Volunteer Robin Dampier in  police uniform standing in front of a Caroline Springs Police Sign

Our partner schools and students enjoy all of the organisations that participate in Ardoch’s Literacy Buddies® program, but there is one that generates an extra buzz of excitement among students: Victoria Police. Over the last five years, hundreds of children at our partner primary schools have jumped with joy at receiving a personal letter from their Big Buddy who works for the police. This year, we are partnering four police stations – Geelong, Sunshine, Footscray and Caroline Springs/Melton – with schools in their neighbourhoods through our letter exchange program.

Acting Sergeant Robin Dampier, who is currently stationed at Caroline Springs Police Station, has been instrumental in rallying support for the program in Melbourne’s western suburbs. He has been coordinating the program for Sunshine Police Station (where he was stationed until a few months ago) for the last four years, and has encouraged Footscray and Caroline Springs Police Stations to sign up as well.

Every year, he promotes the programs with his colleagues, gets them to sign up, ensures they send their letters on time, and has organised the visits between the policemen and their Little Buddies. A Big Buddy himself, he has secretly filled in for his colleagues when sudden work commitments have prevented them from writing their letters on time.

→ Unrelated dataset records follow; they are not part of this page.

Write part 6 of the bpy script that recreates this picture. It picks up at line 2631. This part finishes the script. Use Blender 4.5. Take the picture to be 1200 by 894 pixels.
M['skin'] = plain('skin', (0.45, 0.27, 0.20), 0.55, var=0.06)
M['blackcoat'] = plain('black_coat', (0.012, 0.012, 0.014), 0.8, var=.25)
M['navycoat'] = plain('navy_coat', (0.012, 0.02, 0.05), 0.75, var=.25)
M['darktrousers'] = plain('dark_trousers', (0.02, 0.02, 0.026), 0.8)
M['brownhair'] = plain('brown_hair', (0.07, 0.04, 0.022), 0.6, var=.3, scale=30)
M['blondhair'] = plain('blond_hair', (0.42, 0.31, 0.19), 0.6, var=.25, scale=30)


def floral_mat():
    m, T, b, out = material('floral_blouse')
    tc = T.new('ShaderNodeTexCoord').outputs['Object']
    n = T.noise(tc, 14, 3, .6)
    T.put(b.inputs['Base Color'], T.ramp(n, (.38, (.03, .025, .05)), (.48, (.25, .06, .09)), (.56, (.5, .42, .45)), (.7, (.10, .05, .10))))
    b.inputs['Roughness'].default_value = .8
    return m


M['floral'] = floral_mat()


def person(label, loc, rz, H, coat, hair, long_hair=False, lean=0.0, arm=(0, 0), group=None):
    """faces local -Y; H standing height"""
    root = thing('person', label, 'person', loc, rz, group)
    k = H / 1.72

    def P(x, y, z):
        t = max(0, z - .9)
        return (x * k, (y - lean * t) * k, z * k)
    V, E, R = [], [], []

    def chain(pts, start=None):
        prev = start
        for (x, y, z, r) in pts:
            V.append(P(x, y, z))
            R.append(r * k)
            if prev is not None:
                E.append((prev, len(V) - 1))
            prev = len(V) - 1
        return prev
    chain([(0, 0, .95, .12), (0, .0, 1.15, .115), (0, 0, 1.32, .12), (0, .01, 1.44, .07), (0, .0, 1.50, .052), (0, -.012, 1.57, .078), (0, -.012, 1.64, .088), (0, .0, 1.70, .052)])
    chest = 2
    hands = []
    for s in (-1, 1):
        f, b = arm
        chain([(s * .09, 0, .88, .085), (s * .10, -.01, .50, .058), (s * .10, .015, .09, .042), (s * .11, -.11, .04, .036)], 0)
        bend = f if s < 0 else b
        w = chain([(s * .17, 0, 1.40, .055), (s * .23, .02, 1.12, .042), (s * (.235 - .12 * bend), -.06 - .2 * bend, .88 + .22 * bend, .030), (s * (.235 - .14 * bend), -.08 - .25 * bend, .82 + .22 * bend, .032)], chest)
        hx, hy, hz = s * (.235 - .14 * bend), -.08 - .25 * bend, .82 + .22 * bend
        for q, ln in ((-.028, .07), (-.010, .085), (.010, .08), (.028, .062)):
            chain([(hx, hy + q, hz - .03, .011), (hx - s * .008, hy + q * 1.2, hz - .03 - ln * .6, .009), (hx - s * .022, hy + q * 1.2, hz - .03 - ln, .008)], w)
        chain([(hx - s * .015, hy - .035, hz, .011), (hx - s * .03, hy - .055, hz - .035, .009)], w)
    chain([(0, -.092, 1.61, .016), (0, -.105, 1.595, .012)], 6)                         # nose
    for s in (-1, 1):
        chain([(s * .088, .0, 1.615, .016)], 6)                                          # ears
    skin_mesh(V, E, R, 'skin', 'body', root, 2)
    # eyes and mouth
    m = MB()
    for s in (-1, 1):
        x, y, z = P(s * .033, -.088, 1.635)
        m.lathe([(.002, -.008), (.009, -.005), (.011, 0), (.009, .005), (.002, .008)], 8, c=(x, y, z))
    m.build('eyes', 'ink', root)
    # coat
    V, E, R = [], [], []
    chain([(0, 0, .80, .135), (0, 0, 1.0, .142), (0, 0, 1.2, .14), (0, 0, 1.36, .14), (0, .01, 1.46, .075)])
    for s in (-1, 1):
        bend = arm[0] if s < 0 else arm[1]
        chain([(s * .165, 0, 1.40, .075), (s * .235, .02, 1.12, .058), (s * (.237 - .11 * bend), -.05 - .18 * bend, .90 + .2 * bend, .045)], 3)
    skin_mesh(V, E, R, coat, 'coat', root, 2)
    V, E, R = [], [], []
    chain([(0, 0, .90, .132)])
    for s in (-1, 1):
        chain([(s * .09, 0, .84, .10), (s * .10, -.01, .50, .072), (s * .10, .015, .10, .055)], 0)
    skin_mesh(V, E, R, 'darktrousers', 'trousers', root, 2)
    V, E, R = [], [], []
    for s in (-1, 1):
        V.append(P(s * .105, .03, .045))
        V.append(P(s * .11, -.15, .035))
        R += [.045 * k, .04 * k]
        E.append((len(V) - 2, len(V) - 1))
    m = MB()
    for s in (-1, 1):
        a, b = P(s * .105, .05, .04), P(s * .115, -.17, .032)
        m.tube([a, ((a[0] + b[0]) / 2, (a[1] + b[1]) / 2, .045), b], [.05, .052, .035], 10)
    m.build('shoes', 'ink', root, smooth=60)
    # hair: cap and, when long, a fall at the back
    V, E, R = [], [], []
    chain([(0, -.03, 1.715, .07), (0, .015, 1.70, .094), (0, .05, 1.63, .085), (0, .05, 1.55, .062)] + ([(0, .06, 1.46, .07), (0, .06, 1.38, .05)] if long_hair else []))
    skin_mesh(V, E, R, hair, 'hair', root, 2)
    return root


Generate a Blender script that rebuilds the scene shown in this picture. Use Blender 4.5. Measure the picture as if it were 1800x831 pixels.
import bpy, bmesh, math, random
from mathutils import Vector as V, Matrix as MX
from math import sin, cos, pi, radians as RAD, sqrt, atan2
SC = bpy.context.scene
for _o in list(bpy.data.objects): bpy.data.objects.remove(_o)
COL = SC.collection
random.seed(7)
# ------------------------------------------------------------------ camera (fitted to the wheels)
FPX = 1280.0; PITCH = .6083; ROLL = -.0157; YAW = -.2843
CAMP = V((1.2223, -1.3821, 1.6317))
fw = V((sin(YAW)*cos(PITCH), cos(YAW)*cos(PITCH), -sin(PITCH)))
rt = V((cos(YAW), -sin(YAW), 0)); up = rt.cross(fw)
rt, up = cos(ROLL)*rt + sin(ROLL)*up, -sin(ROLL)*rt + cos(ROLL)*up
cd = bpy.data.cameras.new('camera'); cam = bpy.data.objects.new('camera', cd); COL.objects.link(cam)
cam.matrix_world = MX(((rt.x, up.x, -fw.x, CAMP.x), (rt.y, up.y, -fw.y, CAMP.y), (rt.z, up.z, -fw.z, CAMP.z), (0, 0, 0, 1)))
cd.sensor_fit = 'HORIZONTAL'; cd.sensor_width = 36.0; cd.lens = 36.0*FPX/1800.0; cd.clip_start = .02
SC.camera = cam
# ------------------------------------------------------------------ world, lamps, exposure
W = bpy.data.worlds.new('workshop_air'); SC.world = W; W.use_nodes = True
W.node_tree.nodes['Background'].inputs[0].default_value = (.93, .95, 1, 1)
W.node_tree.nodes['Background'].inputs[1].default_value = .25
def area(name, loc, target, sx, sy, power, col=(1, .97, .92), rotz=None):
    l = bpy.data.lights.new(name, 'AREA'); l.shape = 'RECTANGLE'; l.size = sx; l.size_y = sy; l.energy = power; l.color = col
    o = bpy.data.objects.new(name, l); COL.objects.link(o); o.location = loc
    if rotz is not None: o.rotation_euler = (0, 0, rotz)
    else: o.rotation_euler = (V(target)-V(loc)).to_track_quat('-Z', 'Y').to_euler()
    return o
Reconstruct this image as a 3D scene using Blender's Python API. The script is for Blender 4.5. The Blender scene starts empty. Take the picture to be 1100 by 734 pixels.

Robin believes the program does as much for the policemen and women as it does for the children. “Unfortunately, most people only encounter the police in stressful situations. The Literacy Buddies® is a great way for us to interact with the community – especially children – in a normal, non-stressful way,” he explained.

Robin has tried to make the program interactive and engaging for the Little Buddies. Every year, when the Little Buddies come to visit the workplace, the Big Buddies take them around the station and have a barbecue lunch with them. Then they participate in a mock courtroom drama over a “stolen sausage” with the Little Buddies playing the judge, the public prosecutor, the accused, the witnesses and other characters. The Big Buddies help their Little Buddies to understand their role and enact them. The purpose is to help the students comprehend concepts of guilt and culpability.

“It is amazing how intelligent children are,” remarked Robin. “Some of the questions they ask about the justice system and police procedures really show how deeply they think about issues of justice.”

Robin’s commitment to community engagement also arises out of being a part of the Proactive Police Unit, which as the name suggests, proactively builds engagement with different communities such as new immigrants, youth, LGBTI communities and more. Apart from coordinating the Literacy Buddies program, he has also participated in Ardoch’s Mock Interviews and Learning Through Lunch programs, interacting and guiding children with their social and communications skills and aspirations.

“Victoria Police is different from how people often perceive it. It is very diverse, multicultural and really keen on building bridges with different sections of Victorian society,” said Robin. “My dream is that one day I am tapped on the shoulder and someone says to me, ‘Remember me, I used to be your Little Buddy’,” said the 56-year-old.

We thank Robin for his wonderful contributions to the children in disadvantaged communities.